Rückseitig fließt mit nordwestlicher Strömung maritime Polarluft ein (T850 auf
-5 bis -8 Grad absinkend). Der Nordosten Deutschlands wird zumindest in der
ersten Tageshälfte noch vom Sturmfeld des Tiefs erfasst. Zudem kommt es im
Bereich einer zurückgehenden Okklusion noch zu Niederschlägen, die teilweise als
Schnee fallen und Neuschneemengen >5 cm/6 h bringen können. Ansonsten kommt es
in der durch Höhenkaltluft (T500 bis -38 Grad) labilisierenden Polarluft zu
Schauern, eventuell auch zu kurzen Gewittern. In tiefen Lagen fällt Schneeregen
und Graupel, in den Mittelgebirgen ab 500 bis 600 m kann sich bei Dauerfrost
eine dünne Neuschneedecke ausbilden. An den Alpen stellt sich eine leichte
Stausituation ein, sodass bis Freitagvormittag 10-15 cm zusammenkommen können.
In der Nacht zum Freitag konturiert sich die einstellende nordwestliche
Höhenströmung mit Annäherung eines Rückens vor allem nach Südwesten zu leicht
antizyklonal. Damit einher gehen eine Stabilisierung und ein Luftdruckanstieg,
sodass sich ein Keil von Frankreich nach Süddeutschland schieben kann. Damit
beruhigt sich das Wetter etwas, allerdings muss quasi flächendecken mit
leichten, bei Aufklaren mit mäßigem Frost und Glätte gerechnet werden.

Am Freitag schwenkt der Rücken unter deutlichem Konturverlust nach Deutschland,
stützt aber weiterhin einen Hochkeil über Süddeutschland bzw. dem Alpenraum. So
herrscht zunächst ruhiges Wetter mit sonnigen Momenten vor allem an den
Nordosträndern der Mittelgebirge. Im Küstenumfeld bleibt die Schauerneigung
erhalten. Oberhalb von rund 400 m herrscht Dauerfrost.
Abends und in der Nacht zum Samstag wird der Zwischenhocheinfluss bereits wieder
beendet. In der auf Westnordwest rückdrehenden Höhenströmung schwenkt ein neuer
Kurzwellentrog zu uns. Dieser stützt einen Bodentrog nebst eingelagertem
Frontensystem. Zwar ist dieses bereits weitestgehend okkludiert, sodass die
Temperaturen auf 850 hPa zumeist im negativen Bereich verbleiben, allerdings
kann sich mit auffrischendem Südwestwind (Sturmböen an der Nordsee sowie in
Hoch- und Leelagen der Mittelgebirge) milde Luft vor allem in der
Nordwestdeutschen Tiefebene auch am Boden durchsetzen, sodass dort Schneeregen
oder Regen fällt.
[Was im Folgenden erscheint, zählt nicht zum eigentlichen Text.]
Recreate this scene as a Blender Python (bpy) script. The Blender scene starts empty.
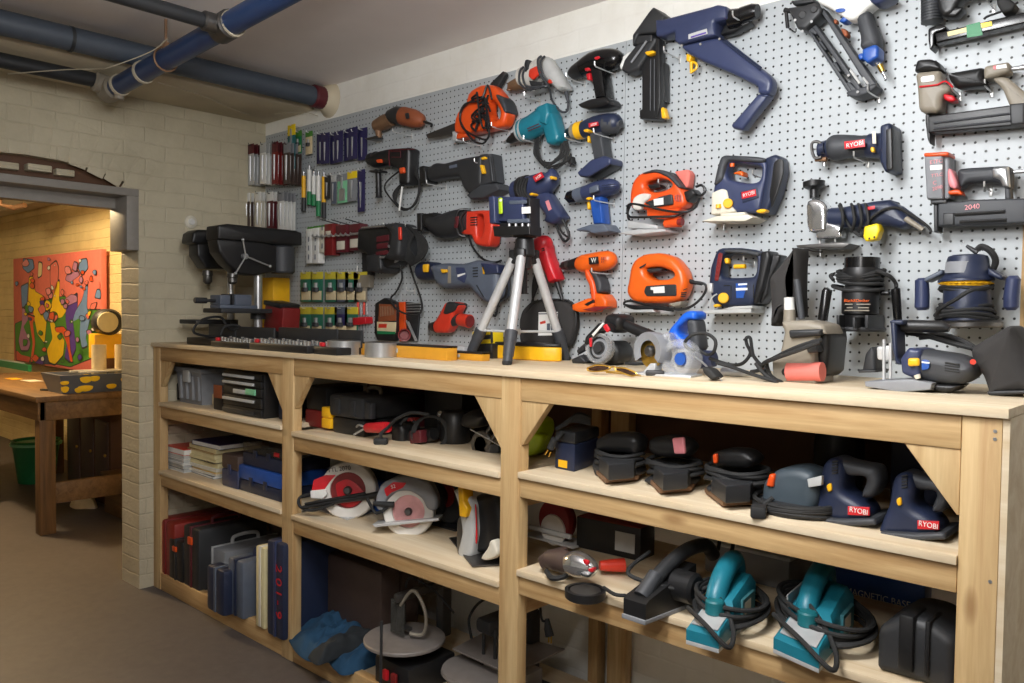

Ansonsten fallen die von Nordwest nach Südost ausgreifenden
Niederschläge häufig als Schnee, der bei leichtem Frost auch liegen bleibt. Die
Neuschneemengen sind aber wahrscheinlich meist im „gelben“ Bereich, lediglich an
den Alpen gibt es Hinweise auf markante Neuschneemengen (>10 cm/12 h).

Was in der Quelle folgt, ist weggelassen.